L’an 2020 doit marquer la fin de la réhabilitation des quartiers et logements insalubres. L’Etat se donne 5 ans pour faire démolir les constructions illégales (repérées par drones et photos satellites comparatives).
Dans cette vision des conurbations futures, le plan quinquennal de développement de Canton est approuvé : il permettra au printemps de lancer la 3ème série de zones économiques spéciales, après celles de Shenzhen, Shanghai ou Tianjin. 

Un dernier dossier « chaud » lors du Plenum, sera l’environnement. Deux innovations sont proposées : 

– Lancées depuis décembre, les « alertes rouges » en différentes zones du nord du pays vont voir leurs normes techniques « harmonisées », mais aussi « affaiblies ». Le plafond déclencheur va passer de 200 microparticules (2,5µ) par m3/jour, à 500 unités sur un jour, ou bien 300 sur 48h, ou bien 200 sur 4 jours.
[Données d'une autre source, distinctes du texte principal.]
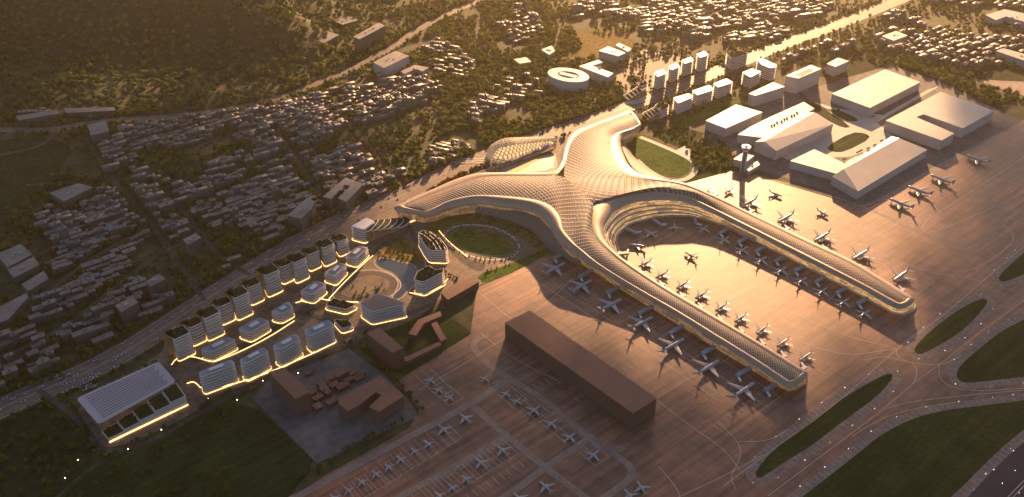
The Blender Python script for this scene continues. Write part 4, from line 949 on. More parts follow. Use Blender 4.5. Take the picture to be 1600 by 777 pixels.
# brown blocks near the military compound
big = block([(789, 505), (828, 486), (1026, 623), (989, 646)], 34, 'very long brown slab building standing on the apron south of the near pier', 'hangar', 'brown', 'brownroof', 'long_hangar', grow=0)
mb = MB(); a, b = G(884, 571, 35), G(920, 548, 35); d = (b-a).normalized(); s = Vector((-d.y, d.x, 0))*0.4; mb.prism([(a-s).xy, (b-s).xy, (b+s).xy, (a+s).xy], 34.92, 35.1); mb.build('roof_joint', M['roofdark'], big)
block([(420, 582), (443.5, 575), (483.7, 613), (462, 624)], 42, 'tall brown slab beside the last rounded office of the front row', 'building', 'brown', 'brownroof', 'slab_building')
block([(573, 521), (593, 512), (629, 544), (613, 552)], 40, 'tall brown slab on the edge of the dark lawn', 'building', 'brown', 'brownroof', 'slab_building')
block([(689, 458), (724, 436), (748, 441), (700, 469)], 14, 'small brown shed beside the apron corner, below the oval lawn', 'shed', 'brown', 'brownroof', 'brown_shed')
block([(638, 522), (654, 500), (688, 487), (690, 494), (662, 506), (650, 525)], 10, 'low brown bent building between the campus and the dark lawn', 'building', 'brown', 'brownroof', 'bent_building')
block([(631, 560), (686, 535), (690, 539), (634, 566)], 8, 'low brown bar along the near side of the dark lawn', 'building', 'brown', 'brownroof', 'low_bar_building')
block([(674, 507), (682, 503), (697, 530), (689, 534)], 8, 'low narrow brown wing at the right side of the dark lawn', 'building', 'brown', 'brownroof', 'low_bar_building')
block([(530, 621), (578, 597), (594, 587), (631, 619), (592, 644), (577, 636), (597, 618), (587, 613), (563, 632), (544, 643), (529, 631)], 26, 'wide brown block with a notch in its near side, in the grey compound', 'building', 'brown', 'brownroof', 'compound_block')
CL = [(505, 597, 20, 14, 9), (517, 588, 22, 13, 10), (533, 581, 26, 16, 11), (548, 580, 12, 20, 8), (522, 600, 16, 12, 8), (506, 606, 14, 12, 9), (535, 602, 22, 12, 7), (559, 586, 26, 8, 6), (497, 620, 18, 10, 7), (487, 612, 12, 12, 7), (518, 626, 20, 12, 8), (496, 634, 14, 14, 7), (545, 592, 16, 10, 7), (562, 590, 18, 8, 5), (482, 582, 12, 8, 5), (512, 612, 10, 10, 10)]
for i, (x, y, w, d, h) in enumerate(CL):
    p = rect(x, y, w, d, AA, h); c = centroid(p); root = empty('compound_hut', c, 'small brown flat-roofed hut in the cluster at the heart of the grey compound', 'hut', 'huts in the grey compound')
    V, Fc = prism_vf(p, 0, h, False); mesh('wall', V, Fc, M['brown'], root); mb = MB(); mb.prism(offset(p, .3), h, h+.6); mb.build('roof', M['brownroof'], root); block_out(p, 2)
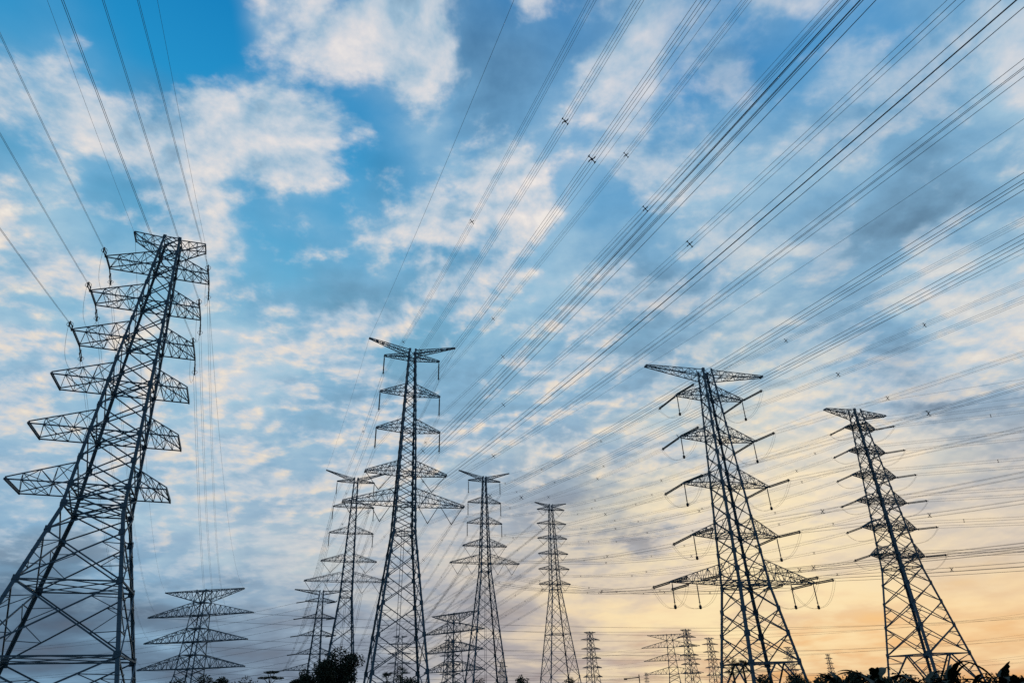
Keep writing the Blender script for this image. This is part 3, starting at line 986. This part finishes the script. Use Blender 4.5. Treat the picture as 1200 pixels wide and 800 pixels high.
# the far strain tower turns the line to the left
for k, v in atH.items():
    if k[1] < 0 or True:
        p = v[0]
        bundle(p, p + bear(-70) * 330 + Vector((0, 0, -2)), 9, 'wires leaving the %s %s arm of %s towards the left' % (ORD[k[0]], side(k[1]), NH), 2, r=0.022, seg=24, spacing=60, group='two wire conductor bundles')
# broad tower: away to the slim horned tower, towards us overhead to the right
for k, v in atD.items():
    bundle(v[0], atE[k], 2.0, 'wires from %s of %s, back to a horned pylon' % (arm_name(*k), ND), 4, seg=18, spacing=24)
toward(atD, TD, ND, 300, [11, 11, 11, 10, 9, 9], 'rising out to the right', seg=60)
for sg in (-1, 1):
    p = TD.world(sg * 11.1, 0, 49.9)
    earth(p, TE.world(sg * 7.8, 0, 61.5), 1.5, 'thin wire from the %s peak of %s back to the horned pylon' % (side(sg), ND), seg=18)
    earth(p, p + bear(TOW) * 300, 9, 'thin wire from the %s peak of %s, rising out overhead' % (side(sg), ND), seg=60)
# slim horned tower: on and away
for k, p in atE.items():
    q = p + bear(-18) * 300 + Vector((0, 0, -16))
    bundle(p, q, 9, 'wires running down behind the %s of %s' % (arm_name(*k), NE), 4, r=0.018, seg=24, spacing=60)
# rightmost tower to V tower
for k, v in atG.items():
    bundle(v[0], atF[k], 2.6, 'wires from the %s %s arm of %s to the V insulators' % (ORD[k[0]], side(k[1]), NG), 4, seg=20, spacing=30)
    q = v[1] + bear(122) * 300
    bundle(v[1], q, 8, 'wires from the %s %s arm of %s, leaving to the right' % (ORD[k[0]], side(k[1]), NG), 4, seg=40, spacing=34)
for k, p in atF.items():
    q = p + bear(-24) * 320 + Vector((0, 0, -6))
    bundle(p, q, 9, 'faint wires running away behind the %s %s arm of %s' % (ORD[k[0]], side(k[1]), NF), 4, r=0.018, seg=24, spacing=70)
for sg in (-1, 1):
    p = TG.world(sg * 7.4, 0, 49.6)
    earth(p, TF.world(sg * 5.7, 0, 60.5), 1.5, 'thin wire from the %s peak of %s to the V insulator pylon' % (side(sg), NG), seg=18)
    earth(p, p + bear(122) * 300, 6, 'thin wire from the %s peak of %s, leaving to the right' % (side(sg), NG), seg=40)
# near left tower
for (i, sg), (a, b) in atA.items():
    bundle(b, b + bear(161.0 if sg < 0 else 162.5) * 260, 8, 'paired wires from the %s %s arm of %s, sweeping overhead' % (ORD[i], side(sg), NA), 2, 0.08, 0.012, 60, 0, group='paired conductor bundles')
    q = TJ.world(sg * (16 if sg < 0 else 12), 0, [31.4, 22.6, 13.9][i])
    bundle(a, q, 7, 'paired wires dropping away from the %s %s arm of %s' % (ORD[i], side(sg), NA), 2, 0.2, 0.012, 30, 0, group='paired conductor bundles')
for sg, s in ((-1, -3.45), (1, 3.2)):
    p = TA.world(s, 0, 44.2)
    earth(p + bear(158.5) * 0.8, p + bear(161) * 260, 7.5, 'thin wire from the %s top corner of %s, sweeping overhead' % (side(sg), NA), 0.010, 60)
    earth(p, TJ.world(sg * 15.9, 0, 40.1), 6, 'thin wire from the %s top corner of %s, dropping away' % (side(sg), NA), 0.014, 30)
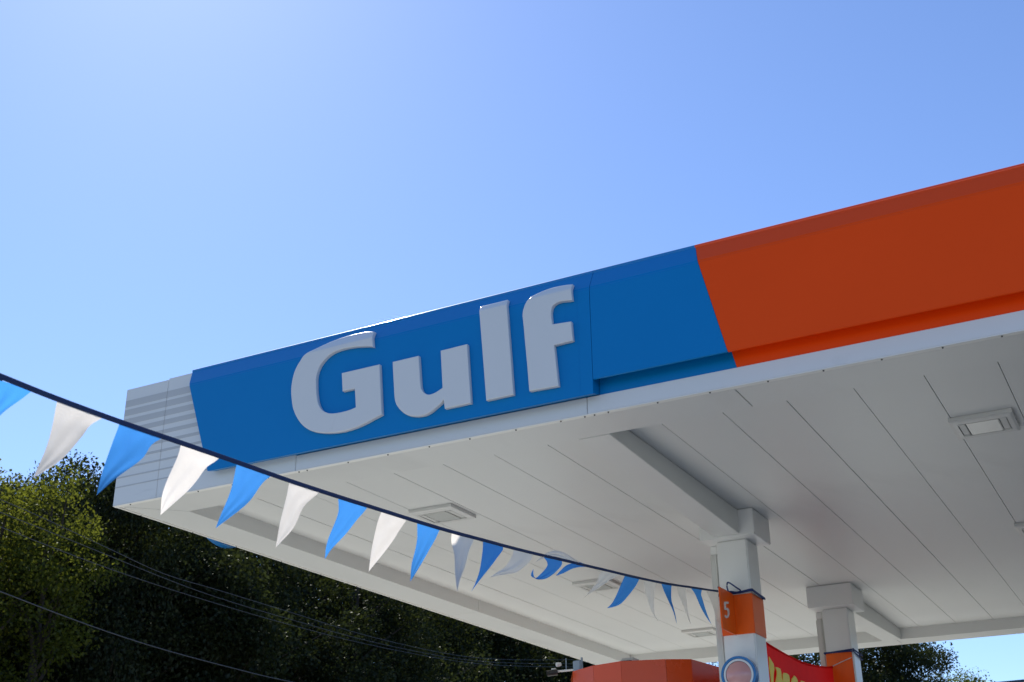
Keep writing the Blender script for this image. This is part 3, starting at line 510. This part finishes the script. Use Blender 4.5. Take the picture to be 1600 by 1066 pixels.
for pts in BLET: link('lettering', prism('lettering', pts, 'x', 4.2705, 4.2765), 'yellow', ban)
link('tie_cord', tube('tie_cord', [(4.249, 7.043, 3.838), (4.239, 7.07, 3.838), (4.346, 7.07, 3.877), (4.478, 7.068, 3.921)], .005, 6), 'numeral', ban)
link('tie_cord', tube('tie_cord', [(4.22, 7.07, 3.838), (4.225, 7.07, 3.35), (4.22, 7.07, 2.9)], .009, 6), 'numeral', ban)

# ---------------------------------------------------------------- kiosk and its camera
kz0, kz1 = 2.72, 3.663
poly = [tuple(p) for p in DRUM[:2]] + [tuple(DRUM[2]), tuple(DRUM[4]), tuple(DRUM[5])] + [(3.519, 5.545), (3.227, 6.226), (2.643, 6.567), (2.108, 6.372), (1.816, 5.837), (1.787, 5.253)]
kio = empty('kiosk', (2.643, 5.447, 0), 'small many sided kiosk with glossy orange red fascia behind the numbered column', 'kiosk')
n = len(poly); cx, cy = 2.643, 5.447
for i in range(n):
    a, b = Vector(poly[i]), Vector(poly[(i + 1) % n])
    d = (b - a).normalized() * .0015; nrm = Vector((b.y - a.y, a.x - b.x)).normalized()
    if nrm.dot(Vector((cx, cy)) - a) < 0: nrm = -nrm
    a2, b2 = a + d, b - d
    link('fascia_panel', prism('fascia_panel', [a2, b2, b2 + nrm * .04, a2 + nrm * .04], 'z', kz0, kz1), 'kiosk', kio)
ins = [((p[0] - cx) * .93 + cx, (p[1] - cy) * .93 + cy) for p in poly]
link('roof', prism('roof', ins, 'z', kz1 - .12, kz1 - .06), 'deck', kio)
wl_ = [((p[0] - cx) * .82 + cx, (p[1] - cy) * .82 + cy) for p in poly]
link('wall', prism('wall', wl_, 'z', 0, kz0 + .05), 'kioskw', kio)
link('roof_vent', box('roof_vent', 2.643, 2.799, 4.669, 4.863, kz1 - .08, kz1 + .075, .015), 'kioskw', kio)
link('roof_vent', box('roof_vent', 2.667, 2.775, 4.654, 4.670, kz1 + .0, kz1 + .045), 'black', kio)
cm = empty('security_camera', (2.0301, 4.8634, 3.6632), 'small white security camera on an arm at the left edge of the orange kiosk', 'camera')
link('bracket', box('bracket', 2.0155, 2.108, 4.834, 4.902, 3.644, 3.79, .008), 'steel', cm)
link('mast', tube('mast', [(2.1031, 4.8829, 3.6437), (2.1031, 4.8829, 3.8238)], .012), 'steel', cm)
link('arm', tube('arm', [(2.0204, 4.8537, 3.6973), (1.8841, 4.7953, 3.6875), (1.8257, 4.7661, 3.6827)], .011), 'camera', cm)
hs = link('housing', tube('housing', [(1.8549, 4.7759, 3.6778), (1.7673, 4.7077, 3.6583)], [.034, .030], 12), 'black', cm)
link('lamp_head', tube('lamp_head', [(1.8646, 4.8537, 3.7703), (1.8306, 4.8148, 3.7625)], [.018, .024], 12), 'camera', cm)
link('lamp_head', tube('lamp_head', [(1.8306, 4.7953, 3.707), (1.7965, 4.7661, 3.6992)], [.016, .020], 12), 'camera', cm)
link('pin', tube('pin', [(1.9376, 4.8342, 3.6924), (1.9376, 4.8342, 3.8238)], .006), 'steel', cm)

# ---------------------------------------------------------------- overhead wires and the pole they run to
for pts, lb in zip(WIRES, ('topmost of the four overhead wires crossing in front of the dark trees', 'second overhead wire from the top in front of the dark trees', 'third overhead wire from the top in front of the dark trees', 'lowest overhead wire, running alone across the dark trees')):
    P = [Vector(p) for p in pts]; a = P[0] * 2 - P[1]; e0 = [P[0] + (P[0] - P[1]) * 9 + Vector((0, 0, .35)), P[0] + (P[0] - P[1]) * 4 + Vector((0, 0, .08))]
    rad = .0052 if lb[0] != 'l' else .0075
    o = link('overhead_wire', tube('overhead_wire', crv([tuple(p) for p in e0 + P], 4), rad, 6), 'wire', None, loc=tuple(P[len(P) // 2])); tag(o, lb, 'wire', 'overhead wires in front of the trees')

# ---------------------------------------------------------------- trees
def crown_mesh(name, seed, H, zb, R, nclump, per, size, mat):
    rg = np.random.default_rng(seed)
    # clump centres: egg-shaped crown, denser towards its skin, uneven outline
    c = []
    while len(c) < nclump:
        p = rg.uniform(-1, 1, 3)
        t = (p[2] + 1) / 2
        prof = (math.sin(math.pi * min(1, t * .86 + .10)) ** .75) * (1 + .22 * math.sin(3 * math.atan2(p[1], p[0]) + seed + t * 6))
        rr = math.hypot(p[0], p[1])
        if rr < prof and (rr > prof * .45 or rg.random() < .35): c.append((p[0] * R, p[1] * R, zb + t * (H - zb - .35)))
    c = np.array(c)
    cr = rg.uniform(.34, .62, nclump) if R < 2 else rg.uniform(.40, .86, nclump) * (R / 3) ** .5
    cnt = rg.integers(int(per * .5), int(per * 1.5), nclump)
    cen = np.repeat(c, cnt, 0); rad = np.repeat(cr, cnt)
    N = len(cen)
    d = rg.normal(size=(N, 3)); d /= np.linalg.norm(d, axis=1)[:, None]
    pos = cen + d * (rad * rg.uniform(.25, 1.15, N) ** .8)[:, None] * np.array([1.15, 1.15, .85])
    # leaf axes
    ax = d * .6 + rg.normal(size=(N, 3)) * .7 + np.array([0, 0, -.25]); ax /= np.linalg.norm(ax, axis=1)[:, None]
    nn = rg.normal(size=(N, 3)) + np.array([0, 0, .7]); sd_ = np.cross(ax, nn); sd_ /= np.linalg.norm(sd_, axis=1)[:, None]
    nr = np.cross(sd_, ax)
    l = (size * rg.uniform(.65, 1.35, N))[:, None]
    w = l * .32
    V = np.stack([pos, pos + ax * l * .45 + sd_ * w + nr * l * .10, pos + ax * l, pos + ax * l * .45 - sd_ * w + nr * l * .10], 1).reshape(-1, 3)
    me = bpy.data.meshes.new(name)
    me.vertices.add(4 * N); me.vertices.foreach_set('co', V.astype(np.float32).ravel())
    idx = np.arange(4 * N).reshape(N, 4); tri = np.concatenate([idx[:, [0, 1, 2]], idx[:, [0, 2, 3]]], 1).reshape(-1)
    me.loops.add(len(tri)); me.loops.foreach_set('vertex_index', tri.astype(np.int32))
    me.polygons.add(2 * N); me.polygons.foreach_set('loop_start', np.arange(0, 6 * N, 3, dtype=np.int32))
    me.update(calc_edges=True); me.materials.append(M[mat])
    return me, c
def trunk_mesh(name, seed, H, zb, c):
    rg = random.Random(seed); parts = []
    lean = (rg.uniform(-.3, .3), rg.uniform(-.3, .3))
    sp_ = [(lean[0] * t * t + .08 * math.sin(t * 5 + seed), lean[1] * t * t + .08 * math.cos(t * 4), H * .9 * t) for t in [k / 9 for k in range(10)]]
    parts.append(tube('t', sp_, [.19 * (1 - t * .9) + .015 for t in [k / 9 for k in range(10)]], 8))
    for q in c[::3]:
        t = max(.18, min(.85, (q[2] - .9 - .35 * math.hypot(q[0], q[1])) / (H * .9)))
        k = t * 9; i = int(k); a = Vector(sp_[i]).lerp(Vector(sp_[min(9, i + 1)]), k - i)
        b = Vector(q); m1 = a.lerp(b, .5) + Vector((rg.uniform(-.15, .15), rg.uniform(-.15, .15), .12))
        r0 = (.055 * (1 - t) + .02) * (1.7 if len(c) < 100 else 1)
        parts.append(tube('l', [a, m1, b], [r0, r0 * .6, .008], 5))
    me = join(name, parts); me.polygons.foreach_set('use_smooth', [True] * len(me.polygons)); me.materials.append(M['bark']); return me
VAR = []
for k, (mat, ncl, per, size) in enumerate((('leafy', 52, 200, .085), ('leafy', 50, 200, .085), ('leafg', 112, 460, .092), ('leafg', 120, 430, .096), ('leafg', 105, 470, .092), ('leafg', 98, 480, .09), ('leafm', 90, 280, .085))):
    me, c = crown_mesh('crown', 31 + k * 7, 11, 5.4 if k < 2 else 2.0, 1.5 if k < 2 else 3.0, ncl, per, size, mat)
    VAR.append((me, trunk_mesh('trunk', 5 + k, 11, 2.0, c)))
DARK = 'dark leafy tree in the dense shaded row below the left edge of the canopy'
LAB = {2: 'yellow green tree at the far left edge of the photo, below the first blue pennant', 3: 'darker treetop between the two yellow green trees at the left', 4: 'sunlit yellow green tree just left of the canopy corner', 5: 'dark treetop behind the second blue pennant', 6: 'dark green tree touching the white corner of the canopy', 9: 'dark tree right under the blue disc on the canopy edge', 16: 'dark tree just left of the security camera', 17: 'dark tree hidden mostly behind the orange kiosk'}
RLAB = {34: 'narrow dark treetop just right of the second blue pennant tip', 26: 'dark tree seen between the two columns above the red banner', 27: 'dark tree seen just left of the far column', 28: 'dark tall tree just right of the far column', 29: 'dark tree behind the one next to the far column', 30: 'dark tree with feathery branches ending against the sky at the right', 31: 'bright green rounded small tree against the sky, lower right', 32: 'thin leafy sapling at the right edge of the small green tree', 33: 'tip of a small tree at the lower right corner of the photo'}
rt = random.Random(8)
for i, (x, y, h, R) in enumerate(TREES):
    v = rt.choice((0, 1)) if i in (2, 4) else 6 if i in (31, 32, 33) else rt.choice((2, 3, 4, 5))
    lb = LAB.get(i) or RLAB.get(i) or (DARK if i < 18 else 'dark tree of the farthest row, closing the gaps behind all others' if i > 34 else 'dark tree of the back row, filling gaps behind the nearer trees')
    if i < 2: lb = 'dark tree standing left of the yellow green trees' if i else 'dark tree farthest to the left'
    h += .45 if i in (2, 3, 5, 6, 18, 34) else .0
    t = empty('leafy_tree', (x, y, 0), lb, 'tree', 'trees beyond the canopy')
    t.rotation_euler = (0, 0, rt.uniform(0, 6.28)); q = R / (1.5 if v < 2 else 3.0); t.scale = (q, q, h / 11)
    for me, nm in ((VAR[v][0], 'crown'), (VAR[v][1], 'trunk')):
        o = bpy.data.objects.new(nm, me); COL.objects.link(o); o.parent = t

# ---------------------------------------------------------------- store roof at the far right
st = empty('store_building', (9, 31, 0), 'low building whose dark blue roof edge shows at the lower right corner', 'building')
link('wall', box('wall', 3.4, 15, 28.2, 35, 0, 5.9), 'brick', st)
link('roof', prism('roof', [(3.15, 5.95), (3.17, 6.325), (15.2, 6.55), (15.2, 5.95)], 'y', 28, 35.2), 'roofblue', st)
for x in (5, 8, 11):
    wd = link('window', box('window', x, x + 1.8, 28.15, 28.21, 1, 2.6), 'kioskw', st)
    link('pane', box('pane', x + .08, x + 1.72, 28.14, 28.15, 1.08, 2.52), 'black', wd)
L’affaiblissement reflète le coût trop élevé, en terme de journées perdues en production (pour les usines) ou en éducation (dans les écoles). 

– Pour aérer la capitale, cinq « corridors à vent » de 500m de large, doivent être créés en abattant les obstacles sur leur tracé. Mais l’opinion doute : en cas d’absence de vent, la pollution stagne sur Pékin, privant les corridors de toute utilité. Aussi la rue et les experts sont unanimes : comme remède à la pollution, il n’y a pas d’alternative au fait de traquer une à une les sources d’émission.